Provando a consolidare la propria posizione internazionale Ennahda, proprio come ha tentato di fare Morsi durante la crisi mediorientale dell’assedio di Gaza, vuole acquisire legittimità agli occhi dei grandi partner commerciali stranieri. Il partito è convinto che mediando tra il fronte salafita e le ingenti risorse economiche estere, il paese potrà ricominciare a far crescere il benessere della popolazione. La forte repressione interna esercitata sulle opposizioni, le cui notizie sono state a lungo silenziate, non è altro che una delle conseguenze di una politica di facciata volta a mostrare all’occidente solo il lato diplomatico e “moderato” del partito.

In realtà Ennahda ha totalmente ignorato le richieste d’aiuto della popolazione stremata da una situazione socio-lavorativa insostenibile. Il paese deve tornare a crescere economicamente senza doversi proteggere da un improvviso accentramento del potere da parte di un unico ente. Una politica che punti alla ricostruzione della rete sociale dal basso cercando di rispecchiare le reali richieste del paese, come il defunto leader d’opposizione ha più volte sottolineato, sarebbe decisamente più auspicabile dell’attuale tendenza ad un esercizio del potere in maniera elitaria e dispotica.
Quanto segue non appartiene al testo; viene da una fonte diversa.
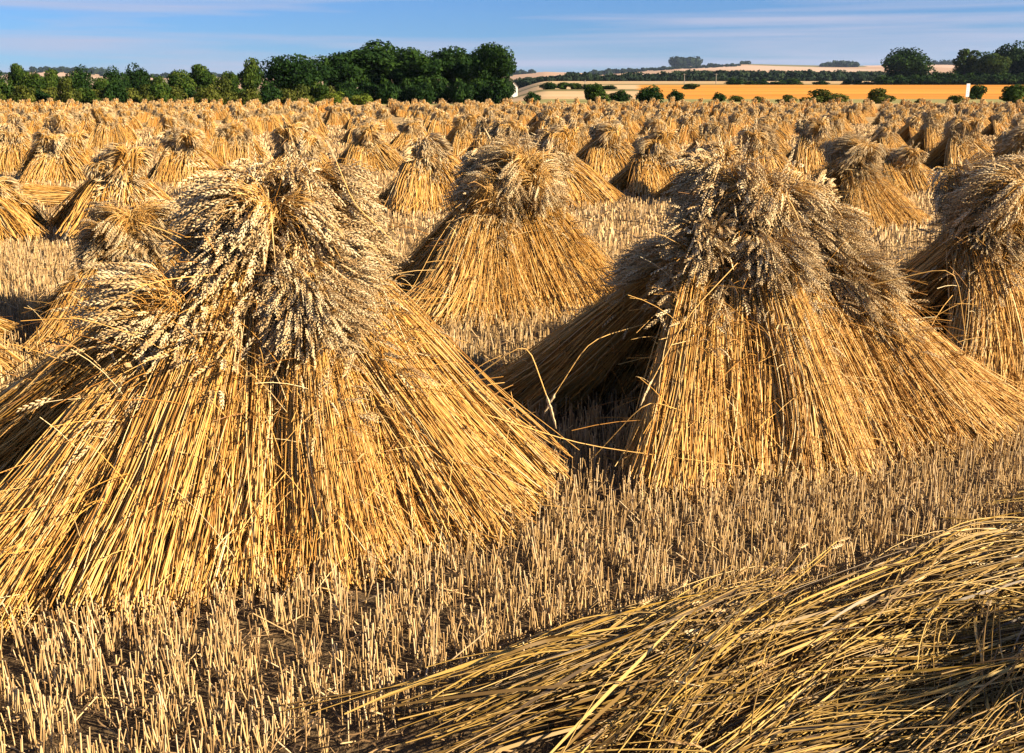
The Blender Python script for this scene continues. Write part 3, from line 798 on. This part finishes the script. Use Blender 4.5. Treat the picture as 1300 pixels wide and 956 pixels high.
# trees on the far edge of the orange field
plant('oak', 1134, 65, 68, 492, 'lone broad oak with dark domed crown at the edge of the orange field', seed=1)
gw = 'trees of the right-hand wood'
for k, (px, top, w, kd, lab) in enumerate([
    (1180, 92, 36, 'wood1', 'low dark tree filling the gap between oak and wood'),
    (1205, 64, 26, 'spindly', 'thin spindly tree sticking up at the left end of the wood'),
    (1213, 80, 44, 'wood0', 'green tree at the left end of the right-hand wood'),
    (1240, 68, 46, 'wood0', 'sunlit green tree in the middle of the right-hand wood'),
    (1256, 57, 44, 'wood1', 'highest rounded tree of the right-hand wood'),
    (1280, 62, 44, 'wood1', 'dark tree next to the right edge of the wood'),
    (1303, 60, 44, 'wood0', 'tree of the wood cut by the right edge of the photo'),
    (1330, 66, 44, 'wood1', 'tree of the wood just beyond the right edge')]):
    plant(kd, px, top, w, 486+(k % 3)*8, lab, group=gw, seed=k+2)
for k, px in enumerate(range(1108, 1330, 17)):
    plant('bushd', px, 93 if px > 1180 else 96, 34, 482, 'dark shaded understorey bush along the far edge of the orange field', 'bush', 'understorey bushes along the orange field', seed=k)
# bushes behind the orange field
for k, px in enumerate([713, 742, 728, 770, 869, 923, 944, 958, 973, 984, 997, 1030, 1061, 1088, 1075, 695]):
    far = px > 900
    plant('bushd' if k % 2 else 'bushm', px, (100 if far else 104)+(k*3 % 5), 17+(k*7 % 12), 498 if far else 330, ('dark hedgerow bush behind the orange field' if far else 'dark hedgerow bush in the pale fields right of the tall clump'), 'bush', 'hedgerow bushes behind the orange field' if far else 'hedgerow bushes in the pale fields', seed=k)
plant('mid0', 643, 96, 22, 300, 'small tree in the gap right of the tall clump', seed=4)

# far woodland belts: nobody could count these
def belt(name, label, segs, seed):
    rng = np.random.default_rng(seed); b = Buf()
    for (px0, px1, t0, t1, D, dd, n, leaf) in segs:
        nt_ = int(n)
        px = rng.uniform(px0, px1, nt_); top = np.interp(px, [px0, px1], [t0, t1]) + rng.normal(0, 1.3, nt_)
        y = D + rng.uniform(0, dd, nt_); x = (px-650)/1300*y; z = terrain(x, y)
        H = np.maximum(HC+(Y0-top)/1300*y - z, 3.0)
        for i in range(nt_):
            m = 80; d = nrm(rng.normal(size=(m, 3))); R = H[i]*.55
            P = np.stack([x[i]+d[:, 0]*R*1.3, y[i]+d[:, 1]*R*1.3, z[i]+H[i]*.5+d[:, 2]*H[i]*.5], 1)
            nn = nrm(d+rng.normal(0, .4, (m, 3))); t1_ = nrm(np.cross(nn, rng.normal(size=(m, 3)))); t2_ = np.cross(nn, t1_)
            s = leaf*rng.uniform(.6, 1.3, m)[:, None]
            v = np.stack([P-t1_*s-t2_*s, P+t1_*s-t2_*s*.7, P+t1_*s*.8+t2_*s, P-t1_*s+t2_*s*.8], 1).reshape(-1, 3)
            b.add(v, np.arange(m*4).reshape(-1, 4), rng.random()*.6+rng.random(m*4)*.3)
    tag(link(name, b.mesh(name, M['fol_far'], smooth=False)), label, 'woodland', kind='stuff')
belt('far_woodland', 'long dark belt of far-off woodland below the pale hills', [
    (655, 720, 103, 98, 860, 60, 60, .9), (720, 790, 95, 99, 860, 60, 60, .9), (790, 860, 95, 97, 900, 60, 60, .9), (850, 1110, 93, 94, 880, 80, 260, .9), (1100, 1330, 96, 94, 950, 80, 120, .9), (660, 1110, 102, 101, 820, 30, 160, .7)], 5)
belt('hill_woodland', 'blue hazy woods and tree clumps scattered on the far hills', [
    (850, 876, 78, 78, 3950, 60, 60, 3.4), (745, 905, 93, 87.5, 3400, 400, 190, 3.2), (876, 930, 87, 86, 3500, 200, 40, 2.8), (930, 940, 82, 82, 3900, 60, 10, 2.2), (1028, 1048, 84, 84, 3700, 80, 26, 3.), (1050, 1072, 83, 83, 3700, 80, 36, 3.), (650, 680, 92, 93, 3800, 100, 30, 2.6),
    (60, 150, 89, 91, 3900, 150, 160, 2.8), (1160, 1200, 82, 82, 3900, 100, 40, 2.6), (0, 60, 96, 95, 3600, 150, 50, 2.6), (-60, 650, 96, 96, 3500, 350, 420, 2.9)], 6)

# ------------------------------------------------------------------ house, board, poles
def box(buf, x0, x1, y0, y1, z0, z1, r=.5, m=0):
    v = [(x, y, z) for z in (z0, z1) for y in (y0, y1) for x in (x0, x1)]
    buf.add(v, [(0, 2, 3, 1), (4, 5, 7, 6), (0, 1, 5, 4), (2, 6, 7, 3), (0, 4, 6, 2), (1, 3, 7, 5)], r, m)
def house():
    D = 330; x = (650-650)/1300*D+.6; z = tz(x, D)
    H = HC+(Y0-103)/1300*D - z
    root = bpy.data.objects.new('cottage', None); COL.objects.link(root); root.location = (x, D, z); root.scale = (.38, .5, .62); root.rotation_euler = (0, 0, .25)
    tag(root, 'small white-walled cottage peeping out right of the tall tree clump', 'house')
    b = Buf(); box(b, -3.2, 3.2, 0, 6, 0, H)
    b.add([(-3.2, 0, H), (3.2, 0, H), (0, 0, H+2), (0, 0, H+2)], [(0, 1, 2, 3)], .5); b.add([(-3.2, 6, H), (3.2, 6, H), (0, 6, H+2), (0, 6, H+2)], [(1, 0, 3, 2)], .5)
    link('wall', b.mesh('wall', M['white'], False), root)
    r = Buf()
    for s in (-1, 1):
        v = [(s*3.6, -.3, H-.2), (0, -.3, H+2.05), (0, 6.3, H+2.05), (s*3.6, 6.3, H-.2), (s*3.6, -.3, H-.02), (0, -.3, H+2.25), (0, 6.3, H+2.25), (s*3.6, 6.3, H-.02)]
        r.add(v, [(0, 1, 2, 3), (4, 7, 6, 5), (0, 4, 5, 1), (2, 6, 7, 3), (0, 3, 7, 4)], .5)
    rf = link('roof', r.mesh('roof', M['tile'], False), root)
    c = Buf(); box(c, -.4, .4, 4.6, 5.3, H+1.5, H+3); link('chimney', c.mesh('chimney', M['tile'], False), rf)
    for wx in (-1.6, 1.4):
        w = Buf(); box(w, wx-.5, wx+.5, -.05, .02, H*.45, H*.45+1.1); fr = link('window', w.mesh('window', M['glass'], False), root)
house()
def board():
    D = 139; x = (1212-650)/1300*D; z = tz(x, D); root = bpy.data.objects.new('field_board', None); COL.objects.link(root)
    root.location = (x, D, z); root.rotation_euler = (0, 0, .15)
    tag(root, 'tall white board on a post at the margin of the orange field', 'sign')
    top = HC+(Y0-107)/1300*D-z
    b = Buf(); box(b, -.24, .24, -.03, .03, top-1.7, top); link('panel', b.mesh('panel', M['board'], False), root)
    b = Buf(); box(b, -.05, .05, .035, .12, 0, top-.2); link('post', b.mesh('post', M['pole'], False), root)
    b = Buf()
    for q in range(5): box(b, -.14, .10-.03*(q % 2), -.036, -.031, top-.4-.22*q, top-.30-.22*q)
    link('lettering', b.mesh('lettering', M['marks'], False), root)
board()
def pole(px, top, D, label):
    x = (px-650)/1300*D; z = tz(x, D); h = HC+(Y0-top)/1300*D-z
    root = bpy.data.objects.new('telegraph_pole', None); COL.objects.link(root); root.location = (x, D, z)
    tag(root, label, 'pole', 'telegraph poles beyond the fields')
    b = Buf(); tubes(b, np.array([[[0, 0, 0], [0, 0, h]]], float), np.array([[.2, .14]]), 8, .5, ref=np.array([[[1., 0, 0]]])); link('post', b.mesh('post', M['pole']), root)
    b = Buf(); box(b, -.9, .9, -.22, -.14, h-.6, h-.45); link('crossarm', b.mesh('crossarm', M['pole'], False), root)
pole(862, 95, 560, 'pale telegraph pole left of the other before the far woodland')
pole(901, 95, 560, 'pale telegraph pole right of the other before the far woodland')
pole(740, 103, 480, 'short telegraph pole beside the small hedgerow bushes')

# ------------------------------------------------------------------ haze
hz = Buf(); box(hz, -9600, 9600, -58, 8990, -3, 260)
m = bpy.data.materials.new('air_haze'); m.use_nodes = True; nt = m.node_tree
for n in list(nt.nodes): nt.nodes.remove(n)
o = nt.nodes.new('ShaderNodeOutputMaterial'); pv = nt.nodes.new('ShaderNodeVolumePrincipled')
pv.inputs['Color'].default_value = (.50, .68, 1.0, 1); pv.inputs['Density'].default_value = .00003; pv.inputs['Anisotropy'].default_value = .2
nt.links.new(pv.outputs[0], o.inputs['Volume'])
tag(link('haze', hz.mesh('haze', m, False)), kind='stuff')

# ------------------------------------------------------------------ light and sky
SUN_EL = math.radians(25); SUN_AZ = math.radians(111)    # clockwise from +Y
w = bpy.data.worlds.new('World'); SC.world = w; w.use_nodes = True; nt = w.node_tree; L = nt.links.new
bg = nt.nodes['Background']; sky = nt.nodes.new('ShaderNodeTexSky'); sky.sky_type = 'NISHITA'; sky.sun_disc = False
sky.sun_elevation = SUN_EL; sky.sun_rotation = SUN_AZ; sky.air_density = 1.0; sky.dust_density = .1; sky.ozone_density = 5
tc = nt.nodes.new('ShaderNodeTexCoord'); mp = nt.nodes.new('ShaderNodeMapping'); mp.inputs['Scale'].default_value = (1, 1, 26)
nz = nt.nodes.new('ShaderNodeTexNoise'); nz.inputs['Scale'].default_value = 2.2; nz.inputs['Detail'].default_value = 6; nz.inputs['Distortion'].default_value = .4
L(tc.outputs['Generated'], mp.inputs[0]); L(mp.outputs[0], nz.inputs['Vector'])
cr = ramp(nt, [(.42, (0, 0, 0)), (.64, (1.2, 1.2, 1.2))]); L(nz.outputs['Fac'], cr.inputs['Fac'])
mx = nt.nodes.new('ShaderNodeMix'); mx.data_type = 'RGBA'; L(cr.outputs[0], mx.inputs[0]); tint = nt.nodes.new('ShaderNodeMix'); tint.data_type = 'RGBA'; tint.blend_type = 'MULTIPLY'; tint.inputs[0].default_value = 1; tint.inputs[7].default_value = (.29, .455, .73, 1); L(sky.outputs[0], tint.inputs[6]); L(tint.outputs[2], mx.inputs[6]); mx.inputs[7].default_value = (2.9, 3.1, 4.1, 1)
L(mx.outputs[2], bg.inputs['Color']); bg.inputs['Strength'].default_value = .052
sd = bpy.data.lights.new('sun', 'SUN'); so = bpy.data.objects.new('sun', sd); COL.objects.link(so)
sd.energy = 5.0; sd.angle = math.radians(.5); sd.color = (1, .80, .54)
dirv = mathutils.Vector((-math.sin(SUN_AZ)*math.cos(SUN_EL), -math.cos(SUN_AZ)*math.cos(SUN_EL), -math.sin(SUN_EL)))
so.rotation_euler = dirv.to_track_quat('-Z', 'Y').to_euler()
vs = SC.view_settings; vs.view_transform = 'Standard'; vs.look = 'None'; vs.exposure = 1.8; vs.gamma = 1
print('verts', sum(len(me.vertices) for me in bpy.data.meshes), 'objects', len(bpy.data.objects))

cy = SC.cycles
cy.max_bounces = 4; cy.diffuse_bounces = 1; cy.glossy_bounces = 1; cy.transmission_bounces = 2; cy.volume_bounces = 0; cy.transparent_max_bounces = 4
La Tunisia con la morte di Chokri Belaid piange un valido leader d’opposizione, ma oltre che verso la disperazione, lo sguardo dei manifestanti è rivolto al futuro, ad eventuali elezioni anticipate o a nuove prospettive per costruire un paese più equo, dove trovare davvero la tanto inneggiata “via tunisina all’islam”. Serve una reale ottica di autodeterminazione dettata davvero dalla popolazione stessa. Grandi partnership e colossi industriali esteri permettendo.